In other words, reluctant investors may wonder how much longer Canoo’s capital runway will last. For what it’s worth, the company has reached its “revenue-generation phase,” according to CEO Tony Aquila. However, it’s also indisputable that Canoo still has “things left to prove,” in his words.

Above all else, Canoo has to prove its long-term viability in the highly competitive EV-manufacturing field. Along these lines, perhaps the most promising development is that the U.S. Postal Service agreed to purchase battery-electric vehicles from the company.

Unfortunately, the Postal Service’s purchase order is only for six Canoo vehicles so far. Nonetheless, once a company gets its foot in the door with a government entity, there’s a possibility of bigger purchase orders in the future.

A much larger purchase order came from the private sector — from commercial van provider Kingbee. An agreement between the two companies stipulates that “Kingbee will purchase 9,300 Canoo vehicles with an option to increase to 18,600 vehicles.”

That’s a decent-sized vehicle order and a potentially substantial revenue source. However, it likely won’t make a difference either way when Canoo releases its quarterly results on April Fool’s Day.

The big split… and the big squeeze

On March 18, GOEV stock skyrocketed, soaring 49.48% to $2.90. Obviously, this share-price move wasn’t due to an earnings report since the next quarterly report isn’t due to be released until April 1.

However, Canoo did publish a press release that morning, although one might wonder whether it would justify a nearly 50% stock-price move. The press release in question announced that the U.S. Department of Commerce had approved Canoo’s Oklahoma City EV-manufacturing facility as a Foreign Trade Zone.

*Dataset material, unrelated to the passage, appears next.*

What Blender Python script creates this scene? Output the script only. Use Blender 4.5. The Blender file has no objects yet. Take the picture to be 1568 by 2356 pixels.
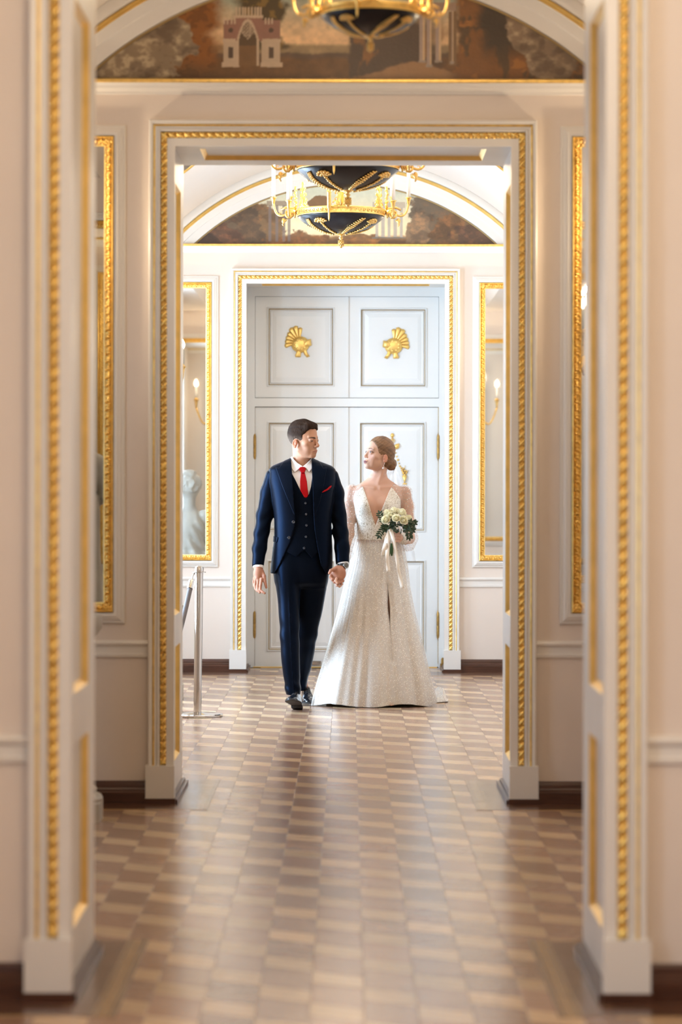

Canoo explained that the key benefit of this designation is that “customs, duties and tariffs related to imports” will be deferred. Moreover, for international EV sales, Canoo anticipates that the Foreign-Trade-Zone designation will “significantly enhance profitability by lowering the vehicle cost by up to 5% on parts imported from the rest of the world.”

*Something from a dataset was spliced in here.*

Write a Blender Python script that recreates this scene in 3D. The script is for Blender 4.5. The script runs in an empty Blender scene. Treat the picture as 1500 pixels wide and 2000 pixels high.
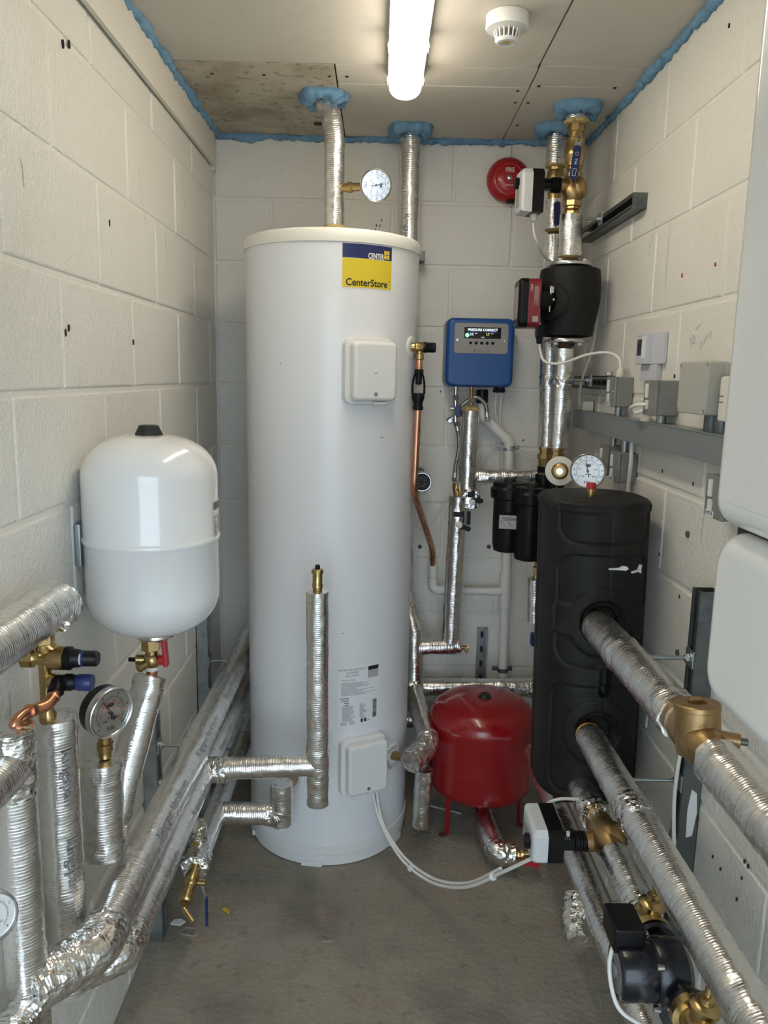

There’s no denying that this is a positive development for Canoo, but somehow it’s hard to believe that its value should be 50% greater. I can’t prove this, but I strongly suspect that there was a lot of short covering happening on Monday.

Whatever the case may be, it’s encouraging to see the Canoo share price firmly above $1. That’s important because the Nasdaq (NDX) exchange has been known to de-list stocks that trade below $1 for a prolonged period of time.

On the other hand, GOEV stock wouldn’t be above $1 if Canoo hadn’t enacted a one-for-23 reverse stock split on March 8. Some investors might consider this to be an act of desperation from a financially challenged EV maker.

Alternatively, one might view the reverse stock split as Canoo doing what it has to do to stay in the game. If you’re on board with that — and if you’re ready to take an unpredictable ride with an intriguing little EV-market contender — then a small share position in Canoo may be appropriate for you.